Collect location data in a spreadsheet with columns such as name, address, city, ZIP/postcode, and category (if needed). This data can come from public directories, sales intel tools, the eSpatial library, or your CRM.
Spot Threats and Opportunities
Start with a macro-level evaluation.
- Where is your business?
- Where do you need to protect?
- Where can you grow?

See the example; you can make some high-level evaluations. You can see areas where there is a threat to your business. And where you have the opportunity to grow. For example, in Denver, Dallas, and Houston, you have high sales but no market coverage. Examine individual markets at a micro-level. Assess the market threat, prioritize resources where needed, and consider adjustments.
Step 3
Layer Additional Sales Data
Once you've mapped your market and competitors, it's time to dig deeper. Layer more sales data to profile your best and worst areas. Ask:
- What is the data showing?
- Where are your high-value areas?
- What are customers buying?
- What is the customer profile most likely to buy from you?
- How many fit your Sweet Spot Client profile?
- Where are there more customers like this?
Add Key Metrics
Whether in B2C or B2B, you should consider the critical result metrics to analyze. We recommend including a sales potential metric or workload index when creating sales territories.
Think about industry data too:
- Healthcare demographics
- Insurance risk scores/rates by location
- Construction - Dodge data (which shows where permits are registered)
- Finance - CMA compliance data
- Housing - HUD data
Challenge Your Assumptions
Market data doesn't always tell the story you expect. In this example, the sales team assumed their Sweet Spot Client were high-income households. But the heatmap layered with customer data proves the opposite: they were selling to mostly lower-income families.

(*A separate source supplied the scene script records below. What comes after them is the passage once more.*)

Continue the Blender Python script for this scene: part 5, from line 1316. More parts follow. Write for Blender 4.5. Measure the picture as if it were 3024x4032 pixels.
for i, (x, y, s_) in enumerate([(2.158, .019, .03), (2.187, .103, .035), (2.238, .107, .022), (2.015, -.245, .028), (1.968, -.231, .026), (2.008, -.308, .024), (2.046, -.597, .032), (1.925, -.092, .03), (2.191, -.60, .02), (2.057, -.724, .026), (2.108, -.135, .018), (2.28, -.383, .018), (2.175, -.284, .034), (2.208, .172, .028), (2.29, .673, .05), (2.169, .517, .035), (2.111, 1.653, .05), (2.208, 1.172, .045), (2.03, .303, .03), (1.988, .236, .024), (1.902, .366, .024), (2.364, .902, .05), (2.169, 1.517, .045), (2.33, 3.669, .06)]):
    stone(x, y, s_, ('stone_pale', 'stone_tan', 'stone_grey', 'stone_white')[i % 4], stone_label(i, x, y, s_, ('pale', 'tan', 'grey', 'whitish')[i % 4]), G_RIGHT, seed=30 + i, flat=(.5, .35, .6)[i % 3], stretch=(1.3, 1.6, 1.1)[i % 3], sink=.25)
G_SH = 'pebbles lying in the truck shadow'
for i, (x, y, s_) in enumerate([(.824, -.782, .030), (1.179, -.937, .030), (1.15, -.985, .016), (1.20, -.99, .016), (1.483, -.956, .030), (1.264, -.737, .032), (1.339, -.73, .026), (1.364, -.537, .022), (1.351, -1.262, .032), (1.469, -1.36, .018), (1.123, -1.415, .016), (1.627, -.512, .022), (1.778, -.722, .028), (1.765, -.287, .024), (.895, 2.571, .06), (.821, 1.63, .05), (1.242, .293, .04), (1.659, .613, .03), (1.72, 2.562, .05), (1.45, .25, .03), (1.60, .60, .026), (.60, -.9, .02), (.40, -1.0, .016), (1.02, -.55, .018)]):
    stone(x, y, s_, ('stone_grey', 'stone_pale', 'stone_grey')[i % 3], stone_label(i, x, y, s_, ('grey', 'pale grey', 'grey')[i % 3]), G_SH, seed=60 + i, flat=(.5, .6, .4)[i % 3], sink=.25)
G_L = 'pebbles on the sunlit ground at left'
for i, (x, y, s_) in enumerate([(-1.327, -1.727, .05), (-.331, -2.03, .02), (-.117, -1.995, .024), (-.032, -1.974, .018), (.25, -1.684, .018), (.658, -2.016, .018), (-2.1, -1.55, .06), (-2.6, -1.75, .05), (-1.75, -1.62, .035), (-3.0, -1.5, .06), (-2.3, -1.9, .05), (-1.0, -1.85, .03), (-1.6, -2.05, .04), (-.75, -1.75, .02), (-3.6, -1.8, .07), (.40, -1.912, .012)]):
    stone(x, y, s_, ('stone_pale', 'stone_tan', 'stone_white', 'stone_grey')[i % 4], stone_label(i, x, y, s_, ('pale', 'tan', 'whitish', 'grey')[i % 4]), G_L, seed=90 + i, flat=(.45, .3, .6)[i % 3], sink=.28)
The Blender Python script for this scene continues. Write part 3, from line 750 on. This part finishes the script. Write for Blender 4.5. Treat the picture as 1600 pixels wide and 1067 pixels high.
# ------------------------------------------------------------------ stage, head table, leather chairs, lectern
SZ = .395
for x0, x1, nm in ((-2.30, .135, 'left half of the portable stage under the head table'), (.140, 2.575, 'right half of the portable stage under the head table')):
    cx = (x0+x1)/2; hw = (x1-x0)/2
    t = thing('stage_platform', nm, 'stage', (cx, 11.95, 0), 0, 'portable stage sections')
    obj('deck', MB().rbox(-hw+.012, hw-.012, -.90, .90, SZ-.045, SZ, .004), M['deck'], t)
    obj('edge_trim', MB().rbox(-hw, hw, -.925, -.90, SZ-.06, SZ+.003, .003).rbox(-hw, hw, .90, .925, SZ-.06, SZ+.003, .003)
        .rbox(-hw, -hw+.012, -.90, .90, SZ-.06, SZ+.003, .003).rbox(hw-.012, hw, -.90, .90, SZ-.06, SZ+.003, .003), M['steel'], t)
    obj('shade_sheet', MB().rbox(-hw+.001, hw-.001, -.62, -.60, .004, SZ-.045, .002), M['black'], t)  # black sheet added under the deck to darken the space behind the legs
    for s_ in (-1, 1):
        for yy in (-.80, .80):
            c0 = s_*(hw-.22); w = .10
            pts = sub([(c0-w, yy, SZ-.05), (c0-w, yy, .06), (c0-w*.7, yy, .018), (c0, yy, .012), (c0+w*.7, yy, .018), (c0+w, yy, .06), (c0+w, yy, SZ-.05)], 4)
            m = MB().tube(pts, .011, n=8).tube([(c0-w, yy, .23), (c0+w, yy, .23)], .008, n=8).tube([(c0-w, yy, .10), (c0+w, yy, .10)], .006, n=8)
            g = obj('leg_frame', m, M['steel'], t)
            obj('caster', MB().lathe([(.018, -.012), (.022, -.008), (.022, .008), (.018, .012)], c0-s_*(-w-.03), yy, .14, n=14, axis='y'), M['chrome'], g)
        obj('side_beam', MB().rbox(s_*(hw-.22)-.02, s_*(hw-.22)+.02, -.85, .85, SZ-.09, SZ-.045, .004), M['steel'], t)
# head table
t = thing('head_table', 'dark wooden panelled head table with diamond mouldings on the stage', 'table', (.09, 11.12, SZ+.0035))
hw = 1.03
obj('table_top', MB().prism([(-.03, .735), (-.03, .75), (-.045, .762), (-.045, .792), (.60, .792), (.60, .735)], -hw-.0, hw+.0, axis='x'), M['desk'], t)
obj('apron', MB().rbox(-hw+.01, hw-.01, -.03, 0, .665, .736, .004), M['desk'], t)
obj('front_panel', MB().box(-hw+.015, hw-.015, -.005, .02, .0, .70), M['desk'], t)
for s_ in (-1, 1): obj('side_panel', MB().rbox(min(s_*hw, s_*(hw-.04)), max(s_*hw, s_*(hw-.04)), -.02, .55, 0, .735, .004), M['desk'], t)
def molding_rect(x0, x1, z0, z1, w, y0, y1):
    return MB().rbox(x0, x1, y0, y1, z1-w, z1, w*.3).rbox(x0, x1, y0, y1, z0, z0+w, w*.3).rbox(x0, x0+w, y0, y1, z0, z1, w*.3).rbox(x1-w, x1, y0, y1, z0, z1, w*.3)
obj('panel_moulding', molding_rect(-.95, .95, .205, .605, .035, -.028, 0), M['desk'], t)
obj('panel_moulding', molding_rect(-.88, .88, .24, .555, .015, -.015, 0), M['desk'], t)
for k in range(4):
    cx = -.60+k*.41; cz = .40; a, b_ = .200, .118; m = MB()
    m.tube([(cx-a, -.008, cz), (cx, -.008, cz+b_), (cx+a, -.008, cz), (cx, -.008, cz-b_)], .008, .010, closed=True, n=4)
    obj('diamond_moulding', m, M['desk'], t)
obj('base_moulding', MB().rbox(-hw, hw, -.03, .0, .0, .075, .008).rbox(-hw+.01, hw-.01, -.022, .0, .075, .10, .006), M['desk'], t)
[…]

By zooming into Dallas/Fort Worth and adding a 60-minute buffer, the team uncovered untapped potential worth $200,000 in revenue. With an average customer value of $6,000, that translates to over 30 potential new accounts — enough to justify expanding sales coverage in that region.

Assumption
We sell to high income households

Reality
In Dallas/Ft. Worth, customer demographics show lower income
Step 4
Establish Your Strategic Plan
Now you have some new approaches that help you uncover some sales potential or new areas to develop. You are in a position to develop a plan to implement the insights gained from your analysis. Each plan will be unique to your organization, but the approach to unlocking the insights is consistent. Ensure that you schedule regular reviews using the 4-step process, and the impact will be tangible.
How to Apply Competitive
Insights in Your Strategy
To turn your competitor insights into a real sales advantage, you need to put them into action. From refining outreach to reallocating resources and planning for better route optimization for field sales teams, here's how to use your market intelligence gathering to sell smarter, move faster, and win more deals.

Reallocate Sales Resources
Identify underserved areas, high‑potential markets, or regions with heavy competitor presence. With this clarity, you can shift reps or resources to places with the best opportunity for growth or defense.

Refine Targeting and Outreach
Pinpoint customer clusters, competitor locations, and local market trends to tailor your messaging and campaigns. Focus your outreach on areas where your solution fills gaps or stands out from competitors.

Build Stronger Business Cases
Use visual data to back up proposals for new territories, product launches, or sales team expansion. Clear maps and market analysis help stakeholders quickly see the opportunity and potential ROI.

Improve Sales Coaching
Spot patterns in win/loss data, territory performance, and competitor pressure. This gives sales managers evidence‑based insights to coach reps, address challenges, and replicate what works in top‑performing areas.

Optimize Route Planning
Combine competitor insights and market data with route optimization tools, such as a multi-stop route planner and route sales software for reps, to prioritize high‑value visits and avoid low‑return areas. Smarter routing saves time, reduces costs, and keeps your team focused on the biggest opportunities.